David Rosenberg: This Is How We Get To $2,750 Gold

As Rosie dedicates more and more attention to gold, his latest piece demonstrates why the melt up in gold will make the surreal "lift each and every offer" move in stocks seem like child's play.

Another reason to be bullish on gold is the recurring trade spats. Indeed, this is good news for the commodity complex as security of supply resurfaces — see China Attacks U.S. in Fresh Trade Spat” on page 2 of the weekend FT. If it’s not Chinese-made tires fingered by an increasingly protectionist U.S.A. one day, it’s steel pipe the next. This latest anti-dumping measure by the United States is facing a severe rebuke, as per the press reports, in China.

In addition to these trade protectionist actions, there is also the matter of more stimulus measures being undertaken in a mid-term election year at a time when the Treasury is expanding its debt issuance to new records right across the maturity spectrum. All anyone needs to do is have a look at the article Congress’s Blank Check For Housing in the weekend WSJ — to see this happening at a time of 10% budget deficit-to-GDP ratios, had indeed become a bottom-less fiscal pit.

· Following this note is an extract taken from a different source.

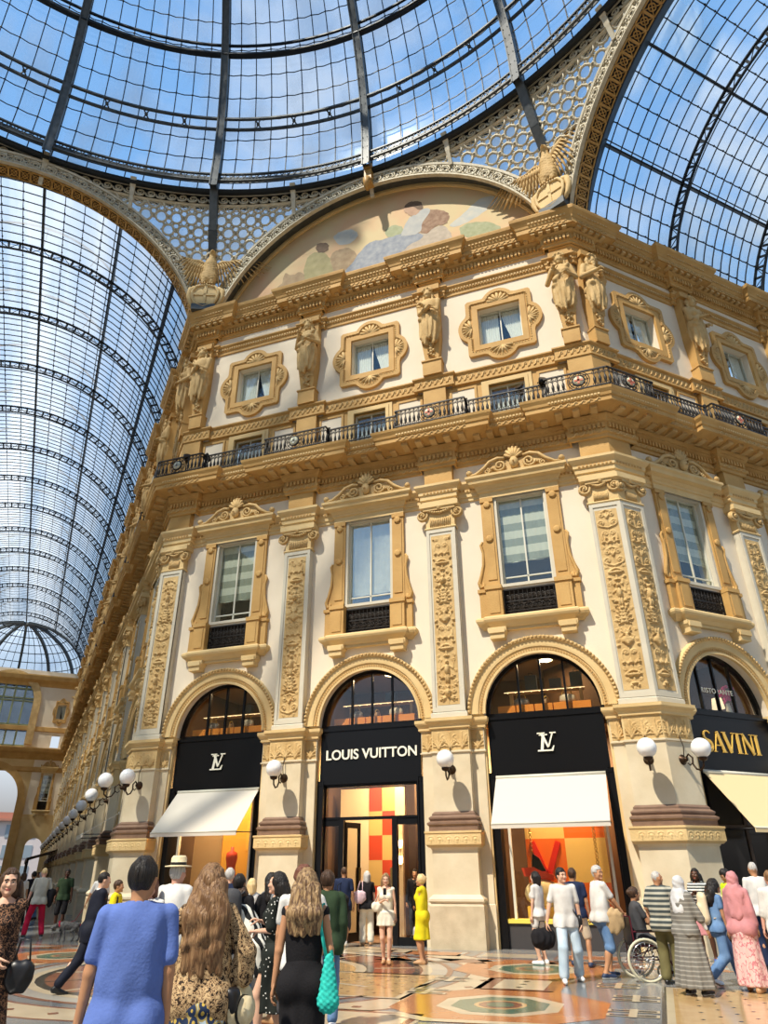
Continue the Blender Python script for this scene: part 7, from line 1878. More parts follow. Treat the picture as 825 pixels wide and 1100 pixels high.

Since the USA will not default, not raise taxes nor cut spending, the only logical recourse will be to print vast sums of U.S. dollars to fund this surreal foray into deficit finance. In other words, reflate. As we keep on saying, under Dr. Bernanke’s tenure, the monetary base has risen twice as much as nominal GDP has and the two lines continue to diverge. At the same time, gold production peaked a decade ago. It’s all about scarcity of supply, and as Sri Lanka’s central bank just reminded us, and India before that, there are buyers with deep pockets lining up to diversify into bullion. Here are the ‘what if’ realities stack up:

  • If India were to lift is gold share of FX reserves from 6% to 20%, where it was during the strong U.S. dollar policy days of 15 years ago, we estimate that gold would go to $1300/ounce.
  • If China were merely to copy what India just did and raise its share to 6%, then gold would go to $1,400/ounce, based on our in-house analysis.
  • If the USA were to go back to a 40% ratio of gold reserves to money supply (using the monetary base), where it was a century ago when the Fed was first created, from 17% currently, that would equate to three years’ supply of bullion, and alone take the gold price up to $2,750/ounce, based again on our research on price sensitivities to central bank buying activity.

Now gold is in a secular bull market and by no means are we suggesting that everyone line up at the vaults right this second — for the time being, it is too much front page news and a crowded trade, so it won’t hurt to wait for a pullback and get in at better prices (as an example, see Inside the Global Gold Frenzy on the front page of the Sunday NYT business section).

You see, when Bob Farrell wrote “The 10 Market Rules to Remember” he made sure that they were interesting reading and in doing so, some people get a laugh out of Rule Number 9 (“When all the experts and forecasts agree, something else is going to happen”) and Rule Number 10 “Bull markets are more fun than bear markets”). Nevertheless, they are just as important as the other eight rules. The obvious reason why Rule 5 is important (“The public buys most at the top and least at the bottom”) is that it also captures the inverse relationship between sentiment and the position of the market (ie, bullish sentiment peaks when the market tops and turns down and bearish sentiment peaks when the market bottoms and turns up). All that “agreement” adds enormous credibility to conventional opinion, just when it is most important to envision and prepare for the contrary. Lately, (you) have been experiencing shock at the policy responses by the U.S. government relative to the credit crisis and economic slowdown. Policies that encourage increased indebtedness by households and businesses are combined with massive deficit spending and Federal Reserve balance sheet expansion and the latter particularly, has enormous inflationary implications while exerting downward pressure on the value of the U.S. dollar. The problem with this understanding is that most everyone agrees.

To wit: According to Consensus Inc., bulls on the U.S. dollar are currently at 28%. Bulls on Treasury bonds are currently at 59% after hitting a low of 21% in early June when rates peaked in this cycle. Bulls on gold are at 78%. Bulls on the stock market are at 74% and they haven’t been that high since October 2007. It has become a crowded trade, and something very contrary to the expected outcome is likely to occur, at least over the near term.

Walter Murphy, our favourite technical analyst, expects a substantial rally in the U.S. dollar and a decline in gold over the medium term, even if those moves are counter-trend. He thinks that the war is on inflation, but the battle is deflation and this is a bear market rally in stocks. We have said repeatedly that it seems too early to call for an economic expansion with so much unfinished business in the process of household balance sheet repair. And, keep in mind that the deflationary forces emanating from the household are much greater than the inflationary forces associated with government stimulus, at least so far.